皆さんに協力いただいた「神山川の桜保存を求める署名活動」。予想を大きく上回る4712人の署名が集まり、きのう18日、要望書に添えて気仙沼市と宮城県気仙沼土木事務所に提出してきました。
■4712人の署名簿の重み
市役所では菅原茂市長が対応。4712人分の署名簿(市へはコピーを提出)は厚さ10㎝ほどもあり、ずっしりとした重みにたくさんの方々の思いが込められています。
神山川の桜保存を望む市民の会の川崎幸雄代表は「3月の説明会では、仕方がないと思って同意したが、この桜を愛するたくさんの人がいる。何本かでも残せるように再検討するように県に働き掛けてほしい」と協力を求めました。
■気仙沼市長「行政は配慮すべき」
菅原市長は「レベル1津波対応の堤防高が一部で過剰になっている。(要望は)無理のない主張であり、行政は配慮すべき。このまま桜を切るのは難しい話だ」と賛同してくれました。道路上に出ている電柱について、堤防側に移せるように県に要請していることも明らかにしました。
菅原市長はホワイトボードに図を書きながら、この問題の本質を説明してくれました。安全のためのルールは変えられないが、施工のルールなら変えられるというスタンスで、工夫しながら着地点を探っていこうという考えでした。防潮堤問題に詳しい市長ですので、県との調整の成果に期待しています。
■県気仙沼土木事務所長「重く受け止めたい」
気仙沼土木事務所では鈴木知洋所長へ要望書と署名簿を手渡しました。鈴木所長は「たくさんの方の強い思いであり、重く受け止めたい。人命、災害、財産を最優先にしており、計画自体を見直すのは難しいが、治水、津波対策を保ちながら、どのような配慮が可能か検討したい。新たな花見空間も市と共同で考えたい」と回答しました。検討の結果については、できるだけ早い時期に説明する機会を設けるそうです。
県は慎重な姿勢でしたが、個人的には要望の成果に期待しています。県がもう一度説明会を開くということは、何かしらの提案をするということです。桜をどのくらい残せるかわかりませんが、可能性がゼロでないこと、県が桜を残すために工夫しようという意気込みは分かりました。あとは県の上層部の判断次第です。
■わずか50㎝の調整で桜並木は残せるのに…
神山川の桜並木と堤防に関する問題の詳細は、気仙沼復興レポート㉖を見てください。県の計画より高さがわずかでも足りなければ、全面コンクリート張りの堤防にするという工事のため、桜並木が伐採されてしまいます。下のイメージ図のように、考え方を少し緩められれば、桜を残すことは難しくないのです。
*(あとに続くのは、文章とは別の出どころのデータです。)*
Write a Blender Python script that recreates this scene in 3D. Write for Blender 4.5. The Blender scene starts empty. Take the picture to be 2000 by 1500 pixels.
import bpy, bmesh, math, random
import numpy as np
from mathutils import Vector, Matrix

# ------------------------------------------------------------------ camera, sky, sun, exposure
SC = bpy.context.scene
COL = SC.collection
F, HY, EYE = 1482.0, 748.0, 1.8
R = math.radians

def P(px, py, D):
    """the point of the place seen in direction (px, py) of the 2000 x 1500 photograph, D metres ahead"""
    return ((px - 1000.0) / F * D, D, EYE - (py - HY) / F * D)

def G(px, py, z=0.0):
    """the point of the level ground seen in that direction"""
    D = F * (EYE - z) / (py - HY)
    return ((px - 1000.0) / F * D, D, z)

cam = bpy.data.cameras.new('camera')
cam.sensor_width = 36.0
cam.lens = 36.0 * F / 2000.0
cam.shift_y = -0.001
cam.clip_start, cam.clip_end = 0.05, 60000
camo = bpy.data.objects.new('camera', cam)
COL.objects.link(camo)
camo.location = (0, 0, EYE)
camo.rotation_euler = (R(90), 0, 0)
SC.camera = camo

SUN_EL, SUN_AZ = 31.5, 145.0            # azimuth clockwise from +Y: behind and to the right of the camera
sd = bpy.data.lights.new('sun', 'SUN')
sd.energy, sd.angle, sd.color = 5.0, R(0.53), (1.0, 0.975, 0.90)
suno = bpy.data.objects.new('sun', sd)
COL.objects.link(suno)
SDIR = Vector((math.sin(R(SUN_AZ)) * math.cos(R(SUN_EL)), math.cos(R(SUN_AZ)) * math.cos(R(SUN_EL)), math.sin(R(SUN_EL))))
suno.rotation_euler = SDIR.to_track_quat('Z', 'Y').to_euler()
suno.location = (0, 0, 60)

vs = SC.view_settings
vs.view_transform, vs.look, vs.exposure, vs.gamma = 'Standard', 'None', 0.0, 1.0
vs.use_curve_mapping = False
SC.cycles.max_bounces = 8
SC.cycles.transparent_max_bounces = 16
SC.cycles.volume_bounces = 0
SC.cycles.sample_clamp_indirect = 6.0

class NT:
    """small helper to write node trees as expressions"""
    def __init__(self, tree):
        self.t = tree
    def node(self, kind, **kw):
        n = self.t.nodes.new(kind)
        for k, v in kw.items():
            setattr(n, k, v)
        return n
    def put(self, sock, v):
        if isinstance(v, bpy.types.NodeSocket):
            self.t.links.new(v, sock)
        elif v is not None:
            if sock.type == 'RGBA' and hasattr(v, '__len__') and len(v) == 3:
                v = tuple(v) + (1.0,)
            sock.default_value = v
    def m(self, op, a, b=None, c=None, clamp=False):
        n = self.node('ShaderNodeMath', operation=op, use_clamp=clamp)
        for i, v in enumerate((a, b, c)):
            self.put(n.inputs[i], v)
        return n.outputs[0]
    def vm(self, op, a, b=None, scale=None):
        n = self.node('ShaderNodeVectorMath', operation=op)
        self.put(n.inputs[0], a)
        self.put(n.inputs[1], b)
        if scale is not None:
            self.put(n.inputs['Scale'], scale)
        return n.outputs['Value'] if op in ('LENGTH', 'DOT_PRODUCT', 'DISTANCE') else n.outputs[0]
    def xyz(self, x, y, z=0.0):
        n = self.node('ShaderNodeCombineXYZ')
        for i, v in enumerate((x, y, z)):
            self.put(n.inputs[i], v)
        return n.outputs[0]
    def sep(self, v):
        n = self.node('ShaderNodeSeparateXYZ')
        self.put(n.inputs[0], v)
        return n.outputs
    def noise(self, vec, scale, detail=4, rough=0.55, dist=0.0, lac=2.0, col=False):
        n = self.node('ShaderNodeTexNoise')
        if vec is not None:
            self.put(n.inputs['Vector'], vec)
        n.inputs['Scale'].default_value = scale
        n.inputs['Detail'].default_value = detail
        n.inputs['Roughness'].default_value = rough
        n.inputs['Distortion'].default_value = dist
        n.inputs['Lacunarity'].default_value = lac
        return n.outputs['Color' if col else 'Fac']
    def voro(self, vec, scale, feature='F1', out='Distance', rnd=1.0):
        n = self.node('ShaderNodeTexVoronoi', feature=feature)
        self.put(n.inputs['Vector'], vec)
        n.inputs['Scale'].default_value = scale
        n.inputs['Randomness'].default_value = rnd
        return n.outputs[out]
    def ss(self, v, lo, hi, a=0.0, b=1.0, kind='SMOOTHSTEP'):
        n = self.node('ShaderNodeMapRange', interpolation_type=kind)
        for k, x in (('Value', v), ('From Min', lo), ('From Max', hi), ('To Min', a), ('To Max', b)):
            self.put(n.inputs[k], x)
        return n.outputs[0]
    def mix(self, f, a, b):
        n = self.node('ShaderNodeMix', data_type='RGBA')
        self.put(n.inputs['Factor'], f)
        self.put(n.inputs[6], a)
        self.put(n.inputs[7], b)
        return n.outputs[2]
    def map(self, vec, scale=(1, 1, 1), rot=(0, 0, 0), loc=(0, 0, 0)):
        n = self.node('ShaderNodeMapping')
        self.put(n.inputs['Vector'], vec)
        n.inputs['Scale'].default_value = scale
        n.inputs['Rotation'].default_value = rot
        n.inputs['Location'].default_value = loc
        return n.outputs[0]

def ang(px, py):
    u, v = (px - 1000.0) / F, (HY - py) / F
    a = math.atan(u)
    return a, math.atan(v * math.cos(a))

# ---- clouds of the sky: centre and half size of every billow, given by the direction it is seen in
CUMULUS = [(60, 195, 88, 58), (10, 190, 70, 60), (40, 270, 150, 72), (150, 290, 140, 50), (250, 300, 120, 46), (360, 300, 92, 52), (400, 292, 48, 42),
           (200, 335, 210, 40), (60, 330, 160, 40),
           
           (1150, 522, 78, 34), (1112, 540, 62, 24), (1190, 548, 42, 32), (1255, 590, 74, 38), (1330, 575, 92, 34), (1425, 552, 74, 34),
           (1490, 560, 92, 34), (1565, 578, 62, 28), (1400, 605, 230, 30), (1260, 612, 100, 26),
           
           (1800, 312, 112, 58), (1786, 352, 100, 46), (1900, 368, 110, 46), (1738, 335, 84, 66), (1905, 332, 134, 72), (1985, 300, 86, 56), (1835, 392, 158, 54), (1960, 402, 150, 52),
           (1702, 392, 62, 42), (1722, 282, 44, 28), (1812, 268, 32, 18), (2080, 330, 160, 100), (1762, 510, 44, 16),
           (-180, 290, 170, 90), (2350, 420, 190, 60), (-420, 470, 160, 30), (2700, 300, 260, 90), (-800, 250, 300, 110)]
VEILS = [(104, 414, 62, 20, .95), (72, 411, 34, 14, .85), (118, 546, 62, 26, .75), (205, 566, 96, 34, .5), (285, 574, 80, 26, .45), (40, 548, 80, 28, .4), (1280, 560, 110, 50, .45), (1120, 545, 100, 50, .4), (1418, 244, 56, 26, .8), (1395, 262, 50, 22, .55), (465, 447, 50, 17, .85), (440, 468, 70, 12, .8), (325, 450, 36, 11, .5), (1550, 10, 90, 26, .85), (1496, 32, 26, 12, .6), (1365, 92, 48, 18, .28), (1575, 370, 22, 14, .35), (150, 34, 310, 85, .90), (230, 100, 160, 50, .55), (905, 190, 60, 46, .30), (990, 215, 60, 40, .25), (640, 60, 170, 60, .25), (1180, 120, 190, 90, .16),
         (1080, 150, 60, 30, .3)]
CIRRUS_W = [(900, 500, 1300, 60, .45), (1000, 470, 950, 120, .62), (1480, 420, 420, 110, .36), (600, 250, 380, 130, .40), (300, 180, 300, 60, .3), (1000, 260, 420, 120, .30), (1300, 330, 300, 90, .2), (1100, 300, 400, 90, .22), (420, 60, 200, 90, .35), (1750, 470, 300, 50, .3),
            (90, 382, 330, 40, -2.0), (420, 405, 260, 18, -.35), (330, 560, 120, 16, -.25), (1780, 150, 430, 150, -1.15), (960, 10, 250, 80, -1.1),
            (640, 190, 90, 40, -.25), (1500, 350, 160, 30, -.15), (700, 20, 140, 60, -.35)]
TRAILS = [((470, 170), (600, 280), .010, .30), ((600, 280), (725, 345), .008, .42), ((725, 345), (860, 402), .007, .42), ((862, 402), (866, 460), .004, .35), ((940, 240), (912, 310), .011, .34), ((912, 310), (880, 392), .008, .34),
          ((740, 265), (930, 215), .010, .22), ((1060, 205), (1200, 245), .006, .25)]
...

より詳しく説明すると、終点の近くは23cm足りないだけで50mの区間をコンクリート張りにし、25㎝足りないだけでさらに50m、47㎝のためだけにさらに50mも施工区間が伸びています。コンクリートブロックの厚さは50cmですので、この区間はブロックを入れるためにわざわざ堤防を削ることになるのです。レベル2津波でも損壊のなかった堤防なのにです。「50cm以下のかさ上げは土でもよい」と認められれば、条南中学校から駒場公園までの200mの桜並木のほとんどを残せるのです。
■今後のポイントを整理
今後のポイントは下記のとおりです。
①条南中学校前までとなっている堤防の終点をどのくらい短縮できるか
②終点を短縮するための理由を県の上層部が認めてくれるか
③理由になりそうなのは「粘り強い構造」に対する過剰な考え方、「想定津波プラス1mの余裕高」の考え方の整理、そして5年で25㎝高くなった「地盤の隆起」である
菅原市長が指摘した通り、神山川の上流の堤防は過剰な計画です。安全のルールを変えなくても、施工のルールを変えるだけでたくさんの桜を残すことができます。そもそも、堤防高を決めた津波シミュレーションは学者が指摘するほどあいまいな部分があり、明治三陸津波をレベル1津波にしたことへの異論も噴出しています。行政に一定の基準が必要なのはわかりますが、わずか数十㎝の堤防高にこだわり続けている宮城県の姿勢は本当にこのままでいいのでしょうか。安全は何よりも優先されるべきですが、過剰な計画にはブレーキをかけなければなりません。神山川の問題は、東日本大震災後の防潮堤計画のさまざまな課題を浮き彫りにさせているのです。
いつも詳しい説明を掲載していただきありがとうございます。
私も桜並木の保存に関する署名活動に微力の協力をした1人なので、このように具体的な問題事項と解決手法が広く公開されていることはとても嬉しく思います。
これからもぜひ市民目線で分かりやすい情報を提供していただきたく思います。